Failure of Leadership and Culture


The ’leaders’ in Washington can’t reach a budget agreement … so my daughter (whose husband is in the military) has her honeymoon canceled and the zoos are closed. Can leadership be any more lacking than to allow things like this to happen? Can a culture be much worse than the one in D.C.?

In a recent interview with the New York Times Jonathan Klein, CEO of Getty Images, addressed culture and leadership saying, “So I wrote seven leadership principles, and they are still the bedrock of the company. The first is ‘trustworthiness, transparency and openness;’ followed by ‘the obligation to care;’ ‘lead by example;’ and ‘raise the bar.’ Then ‘one voice, collective responsibility,’ which is about creating a culture of us and we, not me and I. Next is ‘bring me solutions,’ because in a lot of organizations the person who points out a problem gets credit. Here, you’ve got to also come up with a solution. And, finally, ‘no silos.’ Every year, everybody is rated on how well they live up to those principles.”

He hit the nail right on the head in terms of what is lacking in so many organizations – and not just the big ones; but he also nailed it in describing Washington. I am especially struck by two of his issues: That people often get more credit for pointing out problems than they do for coming up with workable solutions, coupled with ingrained silo thinking.

In so many companies assigning blame for failures occupies more time and thought than fixing poor processes. ‘Solutions’ are often over-simplified and good for the people in a silo, but of little value for the company overall. Sales folks blame incompetent production when shipments are missed; production people blames sales for inaccurate forecasting. The blame should really be assigned to an inadequate, integrated process and simply cracking a bigger whip at production or demanding better forecasts will not work and don’t really address the problem. But neither side is nearly as concerned about solving the problem as they are about making themselves look blameless.

The debacle in Washington is precisely the same. The focus of all parties concerned seems to be far more on selling us on the idea that the other party is to blame than it is on actually improving anything. And ‘solutions’ are little more than grossly over-simplified platitudes that offer no real chance of ever being implemented, let alone working.

Interesting, however, that we can easily see dysfunctional cultures and inadequate leadership in companies, and easily blame CEO’s, CFO’s and other executives for their failure to fix the obvious problems and straighten out the cultures of self-preservation and ignorance – yet we don’t see the onus to do the same in ourselves. After all, aren’t we the CEO’s of the United States? Or at least sitting on the board of directors.

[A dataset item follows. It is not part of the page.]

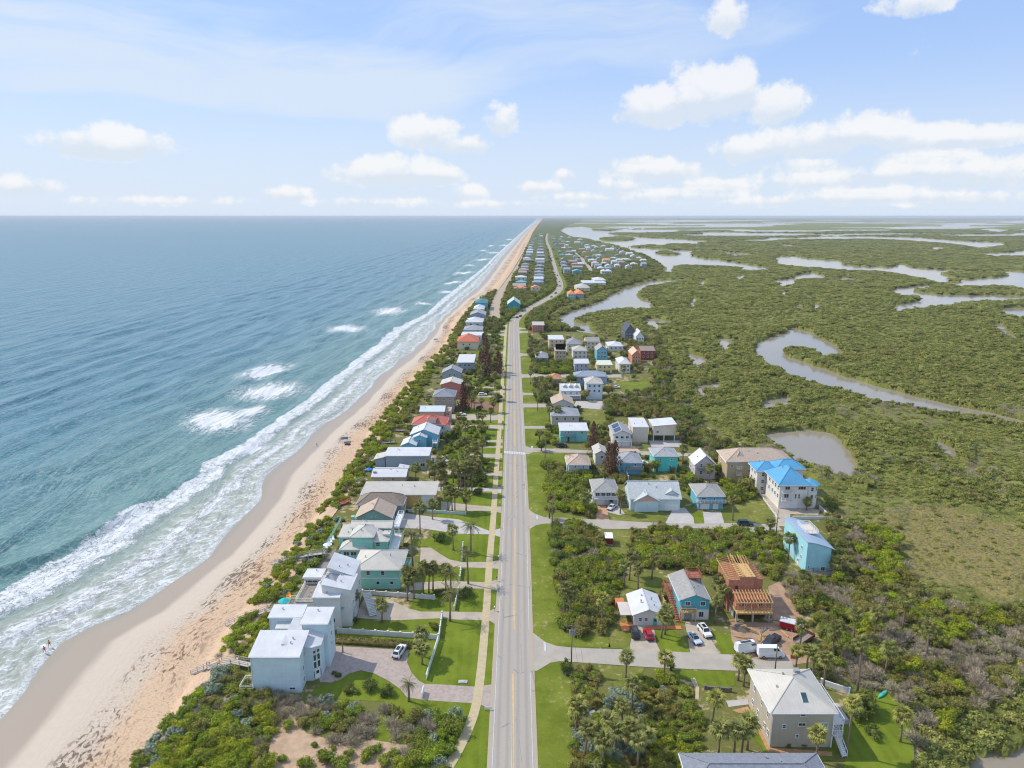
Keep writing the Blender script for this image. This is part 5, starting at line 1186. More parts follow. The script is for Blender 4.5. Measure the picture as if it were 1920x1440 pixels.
h.pvol((1378,863), (1400,863), 8.3, 6, paint((200, 180, 142)), ST, 'hip', over=.4, rise=2.6); h.pvol((1362,868), (1385,868), 7.8, 8, paint((192, 172, 136)), ST, 'hip', over=.5, rise=1.6); h.win('n', .5, 6.4, .9, .9)
X0, X1, Y0, Y1, _, _ = h.b
for z in (5.6, 3.0): h.balcony(X1, X1 + 1.8, Y0 - .8, Y0 + 1.2, z, WHITE, WHITE, posts=False)
h = House('sky blue two-storey house with grey hip roof and double garage', (1307,931), (1361,931), 4.9, 11.5, paint((104, 184, 208)), SG, 'hip', over=.7, rise=2.0, ridge='y')
h.win('n', .22, 3.9, 1.6, .8, 2, 1).win('n', .65, 3.6, .8, 1.2).garage('n', .28, 3.0, 2.1).garage('n', .72, 1.8, 2.1).win('l', .3, 3.6, 1, 1.2); X0, X1, Y0, Y1, _, _ = h.b; h.balcony(X0 - .6, X1 + .9, Y0 - .9, Y0 - .02, 2.6, GREY, WHITE, posts=False)
h = House('narrow pale pink chalet with steep white gable roof', (1302,872), (1344,873), 5.6, 9.5, paint((204, 190, 192)), RWH, 'gable_y', over=.4, rise=3.6)
h.rowwin('n', [.3, .68], [5.4, 2.6], 1.0, 1.4); X0, X1, Y0, Y1, _, _ = h.b; h.balcony(X0 + .8, X1 - .8, Y0 - 1.1, Y0 - .02, 3.9, GREY, GREY, posts=False); h.rowwin('l', [.3, .7], [3.0], 1, 1.2)
h = House('wide pale blue house with grey roof, pink gable porch and dormer', (1180,936), (1279,936), 4.3, 13.0, PALEBLUE, shingle((186, 190, 188)), 'gable_x', over=.5, rise=3.8)
h.win('n', .14, 1.9, 1.4, .7, 2, 1).win('n', .56, 1.9, 1.0, .7).garage('n', .83, 4.6, 2.2).door('n', .34, 1.2, 2.2)
h.pvol((1189,941), (1238,941), 3.8, 7.0, PALEBLUE, shingle((186, 190, 188)), 'gable_y', over=.5, rise=2.4); X0, X1, Y0, Y1, _, _ = h.b
b = MB(); b.add([(X0 + .3, Y0 - .05, 3.8), (X1 - .3, Y0 - .05, 3.8), ((X0 + X1) / 2, Y0 - .05, 5.7)], [(0, 1, 2)]); b.add([(X0 + .3, Y0 - .04, 3.8), (X1 - .3, Y0 - .04, 3.8), ((X0 + X1) / 2, Y0 - .04, 5.7)], [(2, 1, 0)]); b.build('gable_panel', PINK, h.o)
h.pvol((1247,927), (1273,927), 5.4, 5.0, PALEBLUE, shingle((186, 190, 188)), 'gable_y', over=.3, rise=1.3, z0=2.5); h.win('n', .5, 4.4, 2.0, 1.3, 3, 2)
h = House('stilted cottage with grey hip roof and screened upper porch', (1112,923), (1161,923), 4.9, 12.0, LGREY, SG, 'hip', over=.6, rise=2.0, ridge='y')
h.rowwin('n', [.14, .38, .62, .86], [3.8], 1.5, 1.5, 2, 1).garage('n', .26, 2.8).door('n', .75, 1.6, 2.1, GREY); X0, X1, Y0, Y1, _, _ = h.b; h.balcony(X0 - .3, X1 + .3, Y0 - 1.2, Y0 - .02, 2.7, WHITE, WHITE)
h.stairs((X0 - 1, Y0 + 5, 2.7), (X0 - 1, Y0 - 1, .2), 1.0, WHITE)
h = House('white-blue house with tan hip roof at the side street corner', (1064,872), (1108,872), 4.4, 11.0, paint((196, 208, 220)), ST, 'hip', over=.6, rise=2.2); h.rowwin('n', [.32, .72], [3.6], .8, .9).rowwin('l', [.2, .5, .8], [3.2], 1.2, 1.2); h.pvol((1061,866), (1077,866), 4.2, 6, PALEBLUE, ST, 'hip', over=.4, rise=1.0)
h = House('small narrow house with pale grey roof between brown pines', (1115,853), (1139,851), 4.6, 10.0, OFFW, RC, 'gable_y', over=.5, rise=1.4); h.win('n', .6, 3.4, 1.1, 1.0)
h = House('deep sky blue house with grey hip roof and rear balcony', (1160,868), (1206,868), 4.8, 11.0, paint((106, 176, 204)), shingle((156, 158, 162)), 'hip', over=.5, rise=2.3, ridge='y')
h.win('n', .72, 3.8, 1.0, 1.1).win('n', .3, 1.6, 1.0, 1.1); X0, X1, Y0, Y1, _, _ = h.b; h.balcony(X0 + 2.6, X1 + .6, Y0 - 1.3, Y0 - .02, 2.6, TAUPE, TAUPE)
h = House('turquoise tower-like house with small grey hip roof', (1226,857), (1273,855), 6.2, 10.5, AQUA, shingle((164, 164, 166)), 'hip', over=.5, rise=1.9, ridge='y'); h.rowwin('n', [.25, .75], [4.9], .9, .9).rowwin('l', [.3, .7], [4.6, 2.0], 1.1, 1.2); h.win('n', .7, 2.0, 1.0, 1.0)
h = House('turquoise house with a plain white shed roof and side balcony', (1049,808), (1104,808), 5.0, 10.5, paint((136, 206, 200)), RWH, 'shed_b', over=.5, rise=.6); h.rowwin('n', [.18, .30, .42], [4.1], .8, .9).win('n', .8, 4.1, 1.0, 1.1); X0, X1, Y0, Y1, _, _ = h.b; h.balcony(X0, X1 - 5, Y0 - 1.4, Y0 - .02, 2.7, TEAL, GREY).door('n', .3, .9, 2.0)
h = House('white house with blue solar panels on its gable roof', (1149,816), (1185,815), 5.4, 14.0, OFFW, RG, 'gable_y', over=.5, rise=1.9); h.rowwin('n', [.2, .5, .8], [4.2], 1.3, 1.2, 2, 1).garage('n', .28, 2.6).garage('n', .72, 2.6)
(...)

Easy to rant and rail against executive who conjures up absurd strategies, misses the obvious and when it all backfires, retains his off-the charts salary and bonus, but lays off low level employees and jerks customers around … punishing the innocent while preserving their own interests. But aren’t we doing the same thing when we continue to re-elect the likes of Mitch McConnell and Harry Reid and most of the rest of Washington? A couple of guys long on blaming and fault finding, short – wholly lacking, in fact – on bringing together real solutions to complicated, tough problems; and perfectly willing to close the zoo and cancel a military person’s honeymoon when their lack of leadership brings about the inevitable results?

If you are reading this blog chances are you are a student and practitioner of lean thinking; and I think Mr. Klein described the principles of lean leadership pretty well. I would suggest you use his “seven leadership principles” when you listen to your elected officials today. Whether you get your information from Fox News, MSNBC, or somewhere in the middle, ask yourself is my congressman, senator or President bringing me solutions or assigning blame and seeking credit for pointing out problems? Is he offering workable solutions to tough problems, or simply engaging in silo thinking? If the problems are the economy and healthcare, simply passing the budget and continuing down the path of Obamacare ignores them, but keeps the folks in the Democrat’s silo content; but simply defunding Obamacare hardly fixes the economy or healthcare, but it keeps the Republican silo occupants happy.

Look to see if anyone from either party ignores fault finding and offers up solutions that cross party lines and silo interests. See if anyone speaks with “one voice, collective responsibility” for any of this. Listen for your official to demonstrate even a modicum of “trustworthiness, transparency and openness;” “the obligation to care;” or a willingness to “lead by example”. When we find it lacking – and there is no doubt we will – we should ask ourselves, how can I possibly dare to criticize my boss, my CEO, any CEO for his short term thinking and selfish lack of leadership when I have been perfectly willing to do the same by re-electing this bum?